What Marshall had was Card No. 311, a 1952 Mickey Mantle, the Holy Grail of Topps baseball cards. In the early 1980s, Marshall took the Mantle card into a Wichita, Kan., card shop.
“The guy who owned the place offered me $3,000 for it right then and there. When I told him the story of how I got snookered out of my favorite card, he brought out a Sauer card and sold it to me for 35 cents. But I held onto the Mantle card.”

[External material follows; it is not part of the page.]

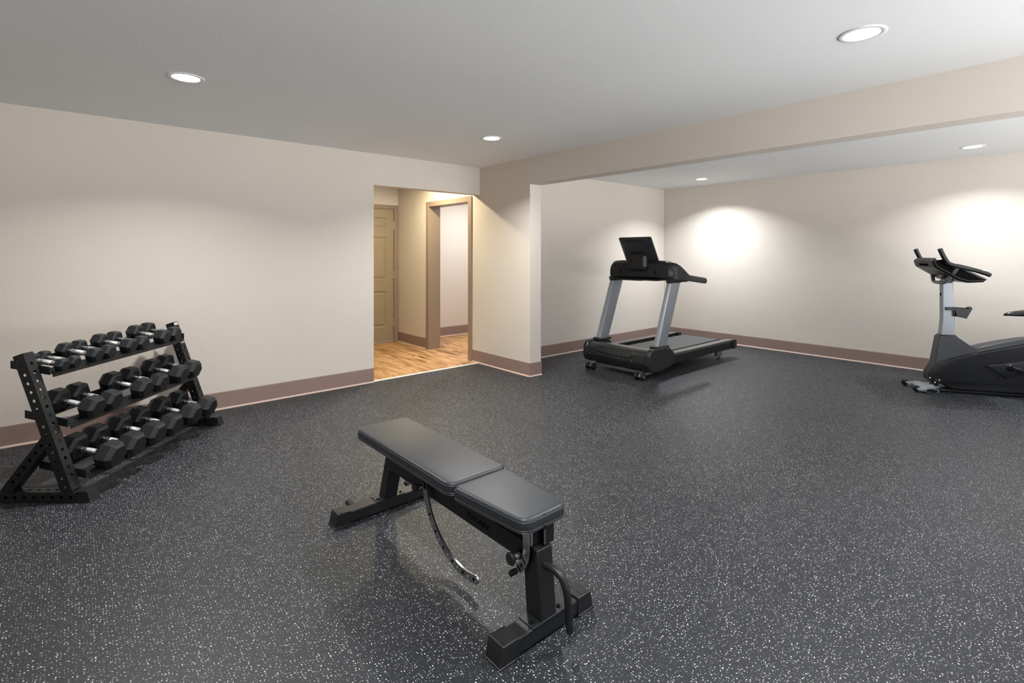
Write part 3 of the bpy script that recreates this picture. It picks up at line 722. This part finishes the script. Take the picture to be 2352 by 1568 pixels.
for_ = [(.40,.400,.44),(.50,.432,.478),(.65,.474,.522),(.80,.512,.556),(.95,.533,.575),(1.09,.543,.578)]
up_.loft([[(x, -.085, a), (x, -.070, b), (x, .070, b), (x, .085, a)] for x, a, b in for_]); K_(up_, 'top_cover', M['plastic_grey'], bevel=.004, angle=30)
tr_ = MB(); tr_.tube([(.10,-.060,.286),(.20,-.072,.336),(.33,-.084,.386),(.435,-.0865,.422),(.60,-.0865,.468),(.784,-.086,.516),(.95,-.085,.540),(1.08,-.084,.551)], .004, n=8); K_(tr_, 'shroud_edge', M['plastic_grey'])
dm = MB(); dq = [(.492,.292),(.655,.172),(.700,.196),(.80,.262),(.96,.372),(.90,.378),(.784,.352)]
dm.loft([[(x, -W_+.004, z_) for x, z_ in dq], [(x, -W_-.004, z_) for x, z_ in dq], [(x, -W_-.008, z_) for x, z_ in inset(dq, .012)]]); K_(dm, 'crank_cover', M['plastic'], angle=20)
ln = MB(); ln.tube([(.27,-.0945,.262),(.47,-.0955,.292),(.60,-.0955,.178),(.57,-.0955,.155)], .002, n=6, smooth=0); K_(ln, 'shroud_crease', M['plastic_gloss'])
for s in (-1, 1):
    hb = MB(); hb.lathe((.675, s*.090, .286), (0, s, 0), [(0, .040), (.012, .040), (.016, .030), (.022, .024), (.034, .020)], 28); K_(hb, 'crank_hub', M['plastic_gloss'])
    d_ = Vector((.165, 0, -.050))*(1 if s < 0 else -1); c_ = Vector((.675, s*.128, .286))
    n_ = Vector((0, 0, .016)); ar = MB(); o_ = Vector((0, s*.009, 0))
    ar.hexa([c_-n_*1.1-o_, c_+d_-n_*.8-o_, c_+d_-n_*.8+o_, c_-n_*1.1+o_, c_+n_*1.1-o_, c_+d_+n_*.8-o_, c_+d_+n_*.8+o_, c_+n_*1.1+o_]); K_(ar, 'crank_arm', M['plastic_gloss'], bevel=.005, angle=40)
    pp = c_+d_; pe = MB(); pe.box((pp.x-.045, min(pp.y+s*.015, pp.y+s*.105), pp.z-.012), (pp.x+.05, max(pp.y+s*.015, pp.y+s*.105), pp.z+.012)); pe.cyl(pp, pp+Vector((0, s*.1, 0)), .006); K_(pe, 'pedal', M['plastic'], bevel=.004)
# frame
bs = MB(); bs.box((.10, -.062, .006), (1.20, .062, .034)); K_(bs, 'base_rail', M['plastic'], bevel=.008)
def oval(yy, k=1): return [(.025+.058*k*math.cos(a)*(1 if abs(math.cos(a)) < .9 else .98), yy, .030+.024*k*math.sin(a)) for a in [2*PI*i/20 for i in range(20)]]
sb = MB(); sb.loft([oval(-.170), oval(.150)]); so = K_(sb, 'front_stabilizer', M['silver_light'], angle=50, label='pale grey front stabilizer')
c = MB(); c.loft([oval(-.172, .8), oval(-.1695, .92)]); c.build('end_cap', M['plastic'], so)
sb = MB(); sb.loft([[(x+1.13, y, z_) for x, y, z_ in oval(-.22)], [(x+1.13, y, z_) for x, y, z_ in oval(.22)]]); K_(sb, 'rear_stabilizer', M['silver_light'], angle=50)
nk = MB(); nk.loft([[(.02,-.08,.030),(.02,.08,.030),(.02,.07,.056),(.02,-.07,.056)], [(.14,-.040,.030),(.14,.040,.030),(.14,.04,.085),(.14,-.04,.085)]]); K_(nk, 'frame_neck', M['silver_light'], bevel=.008, angle=40)
ck = MB(); ck.box((.07, -.055, .050), (.13, .02, .075)); K_(ck, 'neck_cover', M['plastic'], bevel=.01)
for y in (-.135, .125):
    br = MB(); br.hexa([(-.085,y-.013,.020),(-.01,y-.016,.012),(-.01,y+.016,.012),(-.085,y+.013,.020),(-.085,y-.013,.044),(-.01,y-.016,.050),(-.01,y+.016,.050),(-.085,y+.013,.044)]); K_(br, 'wheel_fork', M['silver_light'], bevel=.005, angle=50)
    wl = MB(); y2 = y-.030 if y < 0 else y+.0135
    wl.lathe((-.082, y2, .033), (0, 1, 0), [(0, .020), (.003, .030), (.013, .030), (.0165, .020)], 24) if 0 else wl.lathe((-.082, y+.0135, .033), (0, 1, 0), [(0, .018), (.003, .032), (.017, .032), (.020, .018)], 24)
    K_(wl, 'transport_wheel', M['plastic_gloss'])
    ax = MB(); ax.cyl((-.082, y-.017, .033), (-.082, y+.034, .033), .008, n=12); K_(ax, 'wheel_bolt', M['chrome'])
for x, y, z_ in ((.050, -.062, .135), (.125, -.070, .118), (.090, -.067, .092)):
    MB().lathe((x, y, z_), (0, -1, 0), [(0, .0075), (.003, .0075), (.006, .003)], 12).build('bolt', M['chrome'], bk)
cc = MB(); cc.lathe((.108, -.0655, .105), (0, -1, 0), [(0, .030), (.003, .030), (.004, .026)], 24); K_(cc, 'round_plug', M['plastic_gloss'])
# column
co = MB()
def cr_(x0, x1, hw, z_): return [(x, y, z_) for x, y in rpoly([(x0, -hw), (x1, -hw), (x1, hw), (x0, hw)], .012, 4)]
co.loft([cr_(.150, .266, .034, .545), cr_(.166, .272, .034, .725), cr_(.166, .256, .034, 1.085), cr_(.166, .250, .034, 1.11)]); K_(co, 'column', M['silver_light'], angle=30, label='pale silver column')
MB().cyl((.1645, 0, .965), (.168, 0, .965), .014, n=18).build('column_plug', M['hole'], bk)
cl = MB(); cl.loft([cr_(.140, .282, .046, .556), cr_(.146, .274, .040, .568)]); K_(cl, 'column_collar', M['plastic'], angle=30)
# bottle holder
bh = MB(); ax_ = Vector((.5, 0, -.2)).normalized()
outer = [(.255,.840),(.275,.752),(.352,.735),(.398,.830)]
for y0, y1 in ((-.058, -.052), (.052, .058)): bh.prism(outer, 'y', y0, y1)
bh.hexa([(.275,-.058,.752),(.352,-.058,.735),(.352,.058,.735),(.275,.058,.752),(.276,-.058,.757),(.352,-.058,.740),(.352,.058,.740),(.276,.058,.757)])
bh.hexa([(.346,-.058,.737),(.352,-.058,.735),(.352,.058,.735),(.346,.058,.737),(.384,-.058,.815),(.390,-.058,.812),(.390,.058,.812),(.384,.058,.815)])
bh.box((.252, -.058, .752), (.258, .058, .845))
bh.hexa([(.385,-.030,.808),(.415,-.030,.822),(.415,.030,.822),(.385,.030,.808),(.383,-.030,.838),(.405,-.030,.850),(.405,.030,.850),(.383,.030,.838)])
bh.hexa([(.262,.040,.835),(.292,.040,.835),(.292,.056,.835),(.262,.056,.835),(.258,.046,.885),(.298,.046,.880),(.298,.058,.880),(.258,.058,.885)])
bh.box((.190, -.058, .812), (.262, -.040, .842)); K_(bh, 'bottle_holder', M['plastic'], bevel=.002, angle=30)
# console
cp = [(.040,1.326),(.010,1.298),(.030,1.240),(.215,1.118),(.30,1.092),(.42,1.100),(.452,1.128),(.40,1.158),(.09,1.332)]
cn = MB()
def cring(y, d, kx=1): return [(x, y, z_) for x, z_ in inset(cp, d)]
cn.loft([cring(-.215, .016), cring(-.195, 0), cring(.195, 0), cring(.215, .016)]); cno = K_(cn, 'console', M['plastic'], bevel=.002, angle=25)
for sy in (-1, 1):
    rc = MB(); q = inset(cp, .022); rc.loft([[(x, sy*.2145, z_) for x, z_ in q], [(x, sy*.2165, z_) for x, z_ in q]]); rc.build('side_recess', M['hole'], cno)
sc_ = MB(); sc_.hexa([(.13,-.15,1.312),(.37,-.15,1.178),(.37,.15,1.178),(.13,.15,1.312),(.132,-.15,1.315),(.372,-.15,1.181),(.372,.15,1.181),(.132,.15,1.315)]); sc_.build('screen', M['screen'], cno)
vt = MB()
for i in range(16):
    y = -.09+i*.012; vt.hexa([(.0165,y-.003,1.272),(.019,y-.003,1.272),(.019,y+.003,1.272),(.0165,y+.003,1.272),(.0245,y-.003,1.250),(.027,y-.003,1.250),(.027,y+.003,1.250),(.0245,y+.003,1.250)])
vt.build('vent_slots', M['hole'], cno)
uc_ = MB(); uc_.hexa([(.10,-.11,1.188),(.22,-.11,1.108),(.22,.11,1.108),(.10,.11,1.188),(.115,-.11,1.215),(.23,-.11,1.135),(.23,.11,1.135),(.115,.11,1.215)]); uc_.build('rear_housing', M['plastic_grey'], cno, bevel=.004)
hd_ = MB(); hd_.loft([cr_(.172, .246, .032, 1.075), [(x+.02, y, z_) for x, y, z_ in cr_(.175, .26, .06, 1.135)]]); K_(hd_, 'console_mount', M['frame_grey'], angle=30)
for s in (-1, 1):
    hb = MB(); y = s*.252
    hb.tube([(.052,y,1.420),(.070,y,1.372),(.095,y,1.318),(.118,y,1.282),(.155,y,1.262),(.22,y,1.245),(.32,y,1.218),(.40,y*.99,1.190),(.432,y*.97,1.178),(.446,y*.94,1.172)], .0205, n=18, smooth=5); K_(hb, 'handlebar', M['plastic'], angle=60)
    sn = MB(); sn.tube([(.190,y,1.2545),(.295,y,1.2260)], .0215, n=18, smooth=0); K_(sn, 'pulse_sensor', M['plastic_grey'], angle=60)
    bp = MB(); bp.box((.385, y-.010, 1.208), (.425, y+.010, 1.2175)); K_(bp, 'grip_button', M['hinge'], bevel=.003)
lp = MB(); lp.tube([(.195,-.248,1.240),(.180,-.205,1.185),(.160,-.145,1.115),(.150,-.095,1.088),(.146,0,1.084),(.150,.095,1.088),(.160,.145,1.115),(.180,.205,1.185),(.195,.248,1.240)], .0165, n=16); K_(lp, 'support_loop', M['frame_grey'], angle=60)
cb = MB(); cb.tube([(.20,-.03,1.10),(.17,-.045,1.125),(.165,-.02,1.135),(.19,.0,1.12)], .0022, n=6); cb.tube([(.21,.02,1.10),(.18,.03,1.13),(.20,.01,1.14)], .0022, n=6); K_(cb, 'cable', M['hole'])
# saddle
sd = MB(); rings = []
for x, hw, zt, zb in ((.672,.004,.776,.770),(.680,.016,.790,.764),(.71,.026,.806,.762),(.76,.036,.818,.758),(.82,.052,.828,.756),(.87,.085,.842,.760),(.92,.115,.846,.762),(.965,.118,.840,.768),(.985,.090,.825,.780)):
    rings.append([(x, hw*math.cos(a), (zt+zb)/2+(zt-zb)/2*math.sin(a)*(1 if math.sin(a) > 0 else .7)) for a in [2*PI*i/20 for i in range(20)]])
sd.loft(rings); K_(sd, 'saddle', M['plastic_gloss'], angle=50)
sp = MB(); sp.cyl((.905, 0, .53), (.89, 0, .765), .019, n=18); K_(sp, 'seat_post', M['chrome'])
sp = MB(); sp.cyl((.93, 0, .50), (.915, 0, .61), .030, n=20); K_(sp, 'seat_tube', M['plastic'])
kb = MB(); kb.lathe((.885, 0, .655), (-1, 0, 0), [(0, .008), (.02, .010), (.024, .018), (.038, .018), (.042, .010)], 20); K_(kb, 'seat_knob', M['brown'], label='bronze adjustment knob')

# ---------------------------------------------------------------- camera
cam = bpy.data.cameras.new('camera'); co_ = bpy.data.objects.new('camera', cam); COL.objects.link(co_)
cam.sensor_width = 36; cam.lens = 1173/2352*36; cam.shift_y = -(784-580.4)/2352; cam.clip_start = .05
co_.location = (0, 0, 1.38); co_.rotation_euler = (PI/2, 0, math.radians(49.149-90))
scene.camera = co_
wd = bpy.data.worlds.new('world'); wd.use_nodes = True; scene.world = wd
nt = wd.node_tree; bg = nt.nodes['Background']
geo = nt.nodes.new('ShaderNodeTexCoord'); sep = nt.nodes.new('ShaderNodeSeparateXYZ'); mr = nt.nodes.new('ShaderNodeMapRange'); mx = nt.nodes.new('ShaderNodeMix'); mx.data_type = 'RGBA'
nt.links.new(geo.outputs['Generated'], sep.inputs[0]); nt.links.new(sep.outputs[2], mr.inputs[0])
mr.inputs[1].default_value = -.06; mr.inputs[2].default_value = .04
mx.inputs[6].default_value = (7.0, 7.0, 7.0, 1)      # bright lower half, added as fill to lift the ceiling
mx.inputs[7].default_value = (.9, .97, 1.1, 1)      # sky
nt.links.new(mr.outputs[0], mx.inputs[0]); nt.links.new(mx.outputs[2], bg.inputs[0])
scene.view_settings.view_transform = 'Standard'; scene.view_settings.look = 'None'
scene.view_settings.gamma = 1; scene.view_settings.use_curve_mapping = False
scene.view_settings.exposure = .54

Today, increased competition, coupled with higher prices and an oversaturation of card and set varieties, has turned a young boy’s hobby into a multimillion dollar, speculative venture. Five major card companies — Topps, Fleer, Donruss, In The Game and Upper Deck — produce millions of cards annually.
Jeff Hoekstra, manager of
Krier’s Cards and Comics in Modesto, is the Jerry McGuire of sports-card dealers. He buys rarities not to own, but to sell at a fast profit, a process the real estate industry calls “flipping.”
Speculating Venture
Hoekstra admits the hobby has turned into a more of a speculating venture than one of collecting and investing. “People are gambling — they’re buying boxes of new cards trying to get that rare card to put up on eBay. With the new stuff, it’s like playing the lottery.”
The “new stuff” Hoekstra speaks of ranges from the popular “cut signature” cards to cards signed by the pros and one-of-a-kind sets, such as World Treasures, which featured a single-issue card of Pope John Paul II that created national buzz in May after the pontiff’s death.
Hoekstra, who bought the pope card from a Stockton man who reportedly paid between $1,000 and $4,000, has yet to find a bona fide buyer, despite several offers through an eBay auction that, unfortunately, fell through.